Ogni tanto la sera mi piace sedermi a scrivere. L'immaginazione lascia tracce della sua esistenza disegnando paesaggi ed impressioni da tradurre in parole.
A volte è già lì, a volte è un po' più nascosto. E' qualcosa che mi ha colpito chissà quando, magari al lavoro, o nelle sfumature più remote della giornata trascorsa. E' un groviglio di dettagli che premono per uscire, per manifestare al mondo il loro messaggio segreto e legittimarsi alla possibilità di una trasmissione. In queste occasioni c'è sempre un sottofondo musicale. La musica è importante per scrivere: mi aiuta a mettere meglio a fuoco quei dettagli di cui sopra per ripulirli dai disturbi esterni. Alcune sonorità sono veramente capaci di trascinare nei meandri del proprio essere creativo.

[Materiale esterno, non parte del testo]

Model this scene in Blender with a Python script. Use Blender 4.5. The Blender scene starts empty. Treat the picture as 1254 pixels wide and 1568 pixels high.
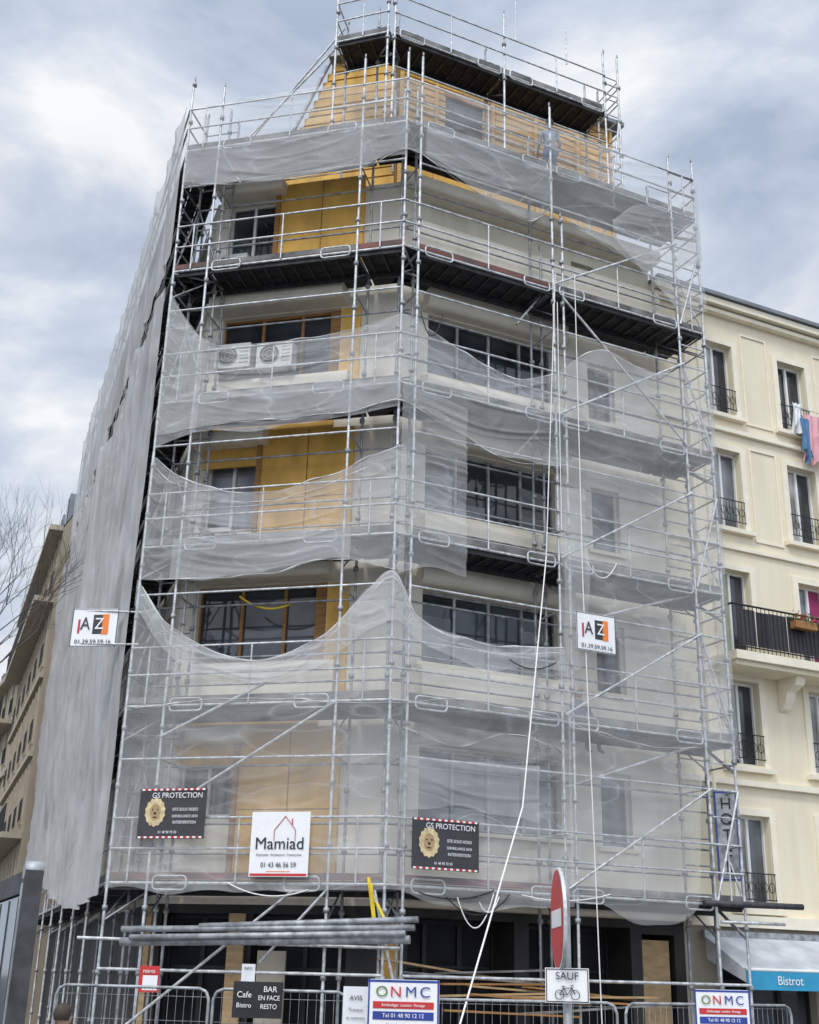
import bpy, math, random
from mathutils import Vector, Matrix, noise
random.seed(7)
rad=math.radians
CZ=2.1
def P2(x,y): return Vector((x,y,0))
Z=Vector((0,0,1))
R=P2(math.sin(rad(64.5)),math.cos(rad(64.5))); nR=P2(R.y,-R.x)
L=P2(-.970,.242).normalized(); nL=P2(-L.y*1.0,L.x).normalized()
S=P2(-.34,.94).normalized(); nS=P2(-S.y,S.x).normalized()
C=P2(-.24,20.0); E=C+L*4.8
B=P2(-.39,21.48); W=B+L*4.12
DK=[3.55,6.52,9.49,12.46,15.43,18.4]
scene=bpy.context.scene
col=scene.collection

# ---------------------------------------------------------------- materials
M={}
def nmat(name):
    m=bpy.data.materials.new(name); m.use_nodes=True
    nt=m.node_tree; b=nt.nodes['Principled BSDF']; M[name]=m
    return m,nt,b
def simple(name,c,rough=.6,metal=0,var=.15,scale=6,bump=0,stretch=(1,1,1),c2=None,detail=5):
    m,nt,b=nmat(name)
    tc=nt.nodes.new('ShaderNodeTexCoord'); mp=nt.nodes.new('ShaderNodeMapping')
    mp.inputs['Scale'].default_value=stretch
    nz=nt.nodes.new('ShaderNodeTexNoise'); nz.inputs['Scale'].default_value=scale; nz.inputs['Detail'].default_value=detail
    rp=nt.nodes.new('ShaderNodeValToRGB')
    a=[max(0,x*(1-var)) for x in c]; d=[min(1,x*(1+var)) for x in c]
    if c2: a=list(c2); d=list(c)
    rp.color_ramp.elements[0].color=(*a,1); rp.color_ramp.elements[1].color=(*d,1)
    rp.color_ramp.elements[0].position=.32; rp.color_ramp.elements[1].position=.68
    nt.links.new(tc.outputs['Object'],mp.inputs[0]); nt.links.new(mp.outputs[0],nz.inputs['Vector'])
    nt.links.new(nz.outputs['Fac'],rp.inputs[0]); nt.links.new(rp.outputs[0],b.inputs['Base Color'])
    b.inputs['Roughness'].default_value=rough; b.inputs['Metallic'].default_value=metal
    if bump:
        bp=nt.nodes.new('ShaderNodeBump'); bp.inputs['Strength'].default_value=bump; bp.inputs['Distance'].default_value=.02
        n2=nt.nodes.new('ShaderNodeTexNoise'); n2.inputs['Scale'].default_value=scale*8; n2.inputs['Detail'].default_value=6
        nt.links.new(tc.outputs['Object'],n2.inputs['Vector'])
        nt.links.new(n2.outputs['Fac'],bp.inputs['Height']); nt.links.new(bp.outputs[0],b.inputs['Normal'])
    return m
def plaster(name,c,dirt,amount=.55):
    m,nt,b=nmat(name)
    tc=nt.nodes.new('ShaderNodeTexCoord')
    def nz(sc,st,det=6):
        mp=nt.nodes.new('ShaderNodeMapping'); mp.inputs['Scale'].default_value=st
        n=nt.nodes.new('ShaderNodeTexNoise'); n.inputs['Scale'].default_value=sc; n.inputs['Detail'].default_value=det
        nt.links.new(tc.outputs['Object'],mp.inputs[0]); nt.links.new(mp.outputs[0],n.inputs['Vector']); return n
    a=nz(.7,(1,1,1)); s=nz(3.5,(1,1,.12)); g=nz(60,(1,1,1),3)
    mul=nt.nodes.new('ShaderNodeMath'); mul.operation='MULTIPLY'
    nt.links.new(a.outputs['Fac'],mul.inputs[0]); nt.links.new(s.outputs['Fac'],mul.inputs[1])
    mr=nt.nodes.new('ShaderNodeMapRange'); mr.inputs[1].default_value=.18; mr.inputs[2].default_value=.42
    mr.inputs[3].default_value=0; mr.inputs[4].default_value=amount
    nt.links.new(mul.outputs[0],mr.inputs[0])
    mx=nt.nodes.new('ShaderNodeMixRGB'); mx.inputs[1].default_value=(*c,1); mx.inputs[2].default_value=(*dirt,1)
    nt.links.new(mr.outputs[0],mx.inputs[0]); nt.links.new(mx.outputs[0],b.inputs['Base Color'])
    bp=nt.nodes.new('ShaderNodeBump'); bp.inputs['Strength'].default_value=.25; bp.inputs['Distance'].default_value=.01
    nt.links.new(g.outputs['Fac'],bp.inputs['Height']); nt.links.new(bp.outputs[0],b.inputs['Normal'])
    b.inputs['Roughness'].default_value=.85
plaster('cream',(.80,.75,.64),(.55,.51,.42),.55)
plaster('cream_nb',(.82,.74,.56),(.62,.54,.40),.4)
plaster('stone_far',(.36,.30,.22),(.20,.17,.13))
plaster('stone_far2',(.46,.41,.33),(.28,.25,.20))
simple('trim_nb',(.84,.77,.62),.8,0,.06,3)
simple('trim_far',(.44,.38,.29),.8,0,.1,3)
simple('ochre',(.70,.41,.09),.75,0,.22,2.2,.3,(1,1,.4))
simple('ochre_board',(.68,.42,.14),.7,0,.25,5,.3,(.5,.5,4))
simple('brown_board',(.32,.16,.05),.7,0,.25,5,.3,(.4,.4,5))
simple('plywood',(.42,.29,.15),.7,0,.2,4,.2,(1,1,3))
simple('galv',(.55,.56,.57),.5,.45,.35,9)
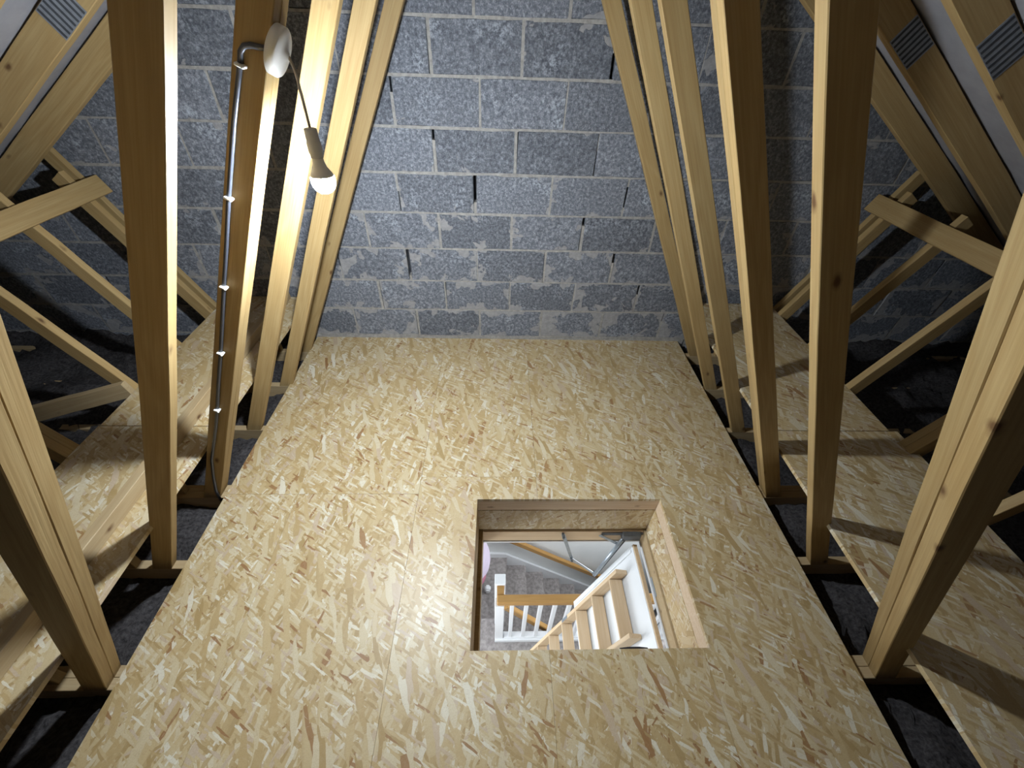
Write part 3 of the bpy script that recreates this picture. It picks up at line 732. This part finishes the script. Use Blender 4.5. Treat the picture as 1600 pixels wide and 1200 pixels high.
# landing balustrade
bal = empty('balustrade', (0.6, 1.39, LAND), 'white spindle balustrade with oak handrail on the landing', 'balustrade')
box('base_rail', (-0.014, 1.335, LAND), (1.66, 1.415, LAND+0.055), 'white_gloss', bal, 0.004)
box('base_moulding', (0.075, 1.352, LAND+0.055), (1.60, 1.398, LAND+0.075), 'white_gloss', bal, 0.003)
box('corner_post', (-0.012, 1.352, LAND+0.055), (0.066, 1.428, -1.905), 'white_gloss', bal, 0.003)
box('newel', (-0.017, 1.500, LAND-0.18), (0.078, 1.592, -1.815), 'white_gloss', stairs, 0.004)
box('handrail', (0.004, 1.357, -1.90), (1.60, 1.428, -1.835), 'oak', bal, 0.008)
box('handrail_return', (0.004, 1.429, -1.90), (0.066, 1.4995, -1.835), 'oak', bal, 0.002)
box('newel', (1.60, 1.345, LAND+0.055), (1.69, 1.435, -1.70), 'white_gloss', bal, 0.004)
x = 0.134
while x < 1.58:
    box('spindle', (x-0.017, 1.375-0.017, LAND+0.075), (x+0.017, 1.375+0.017, -1.90), 'white_gloss', bal, 0.002); x += 0.1235
lr = timber('stair_rail', (0.085, 1.50, -2.29), (1.3, 1.50, -3.98), (0, 1, 0), 0.05, 0.065, 'oak', stairs, wob=0, ch=0.008); lr['label'] = 'lower oak handrail'
# pale lilac tiered shade hanging at the left of the stairwell, small white box below
sh = empty('hanging_shade', (-0.30, 2.0, -2.7), 'pale lilac rounded hanging shade with pink lower edge over the stairs', 'shade')
shm = Matrix.Translation((-0.275, 2.0, -2.30))
mesh_obj('shade', lathe_bm([(0.02, 0.50), (0.10, 0.48), (0.16, 0.40), (0.175, 0.30), (0.165, 0.20), (0.175, 0.14), (0.20, 0.02), (0.208, -0.10), (0.20, -0.20), (0.16, -0.28), (0.10, -0.30)], 32), 'lilac', sh, shm)
mesh_obj('rim', lathe_bm([(0.150, -0.29), (0.165, -0.285), (0.17, -0.30), (0.155, -0.305), (0.150, -0.29)], 32), 'white_gloss', sh, shm)
mesh_obj('skirt', lathe_bm([(0.15, -0.30), (0.165, -0.36), (0.16, -0.47), (0.10, -0.50), (0, -0.50)], 28), 'pink', sh, shm)
mesh_obj('hanging_cord', tube_bm([(-0.275, 2.0, -1.81), (-0.275, 2.0, CEIL)], 0.004, 6), 'white_gloss', sh)
bm = bmesh.new(); add_box(bm, (-0.035, -0.035, -0.05), (0.035, 0.035, 0.05)); bmesh.ops.bevel(bm, geom=bm.edges[:], offset=0.016, segments=3, affect='EDGES')
o = mesh_obj('white_tub', bm, 'white_gloss', None, Matrix.Translation((-0.105, 2.06, LAND-0.545)))
tag(o, 'small white rounded tub on the carpeted winder step', 'tub')
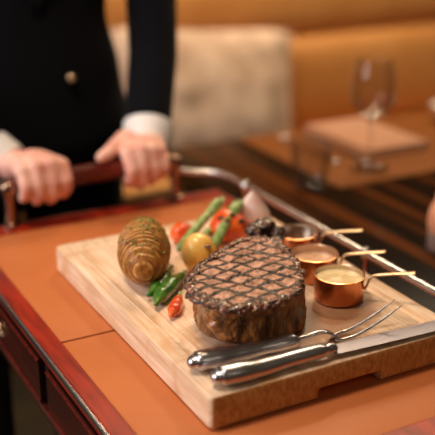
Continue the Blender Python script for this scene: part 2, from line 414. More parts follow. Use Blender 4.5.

E' il caso di questi misteriosi Critters Buggin, che da qualche tempo, giunti chissà come, frequentano le mie playlist notturne. La loro musica è una forma di avantgarde-post rock dai toni jazzati e fortemente elettronici. L'album che vi propongo (l'unico che ho di loro, fin adesso) si chiama "Stampede" (Arrembaggio) e risale al 2004. E' una sequenza di strumentali accomunati da un mix intrigante di suoni soffusi e ritmiche ipnotiche. Personalmente mi ha catturato da subito, e non succede spesso con artisti alternativi.
Quello che si trova nell'album è abbastanza variegato: si parte con l'elettronica spinta di "Hojo", ottimo starter, e si prosegue con le melodie giapponesi di "Panang". "Cloudburst" è una passeggiata su nubi di melodie incantate, e "Toad Garden" riprende echi trip hop da quel di Bristol.
Il pezzo chiave del disco si intitola "Persophone Under Mars"; comincia con dissonanze di pianoforte che accompagnerebbero volentieri i titoli di testa di un film horror. Dopo poco subentra una jungle jazz da panico, e la tensione sale fino ad esplodere in un ritornello di archi sintetizzati che deviano attraverso atmosfere retrò.
Ma c'è spazio anche per il rock (questi vengono da Seattle in fondo, e a quanto pare l'omino che suona il synth in alcune tracce conosce molto bene i Pearl Jam, ndr) basta ascoltare la furia distorta e caricaturale di "Punk Rock Guilt".
Unico neo del disco è la conclusiva "Open the Door of Peace". Cacofonica e etnica in una accezione fastidiosa (e banale già dal titolo, è l'unica traccia che skippo). Ma in fondo, poco male; scrivere di suggestioni orientali non mi ha mai preso.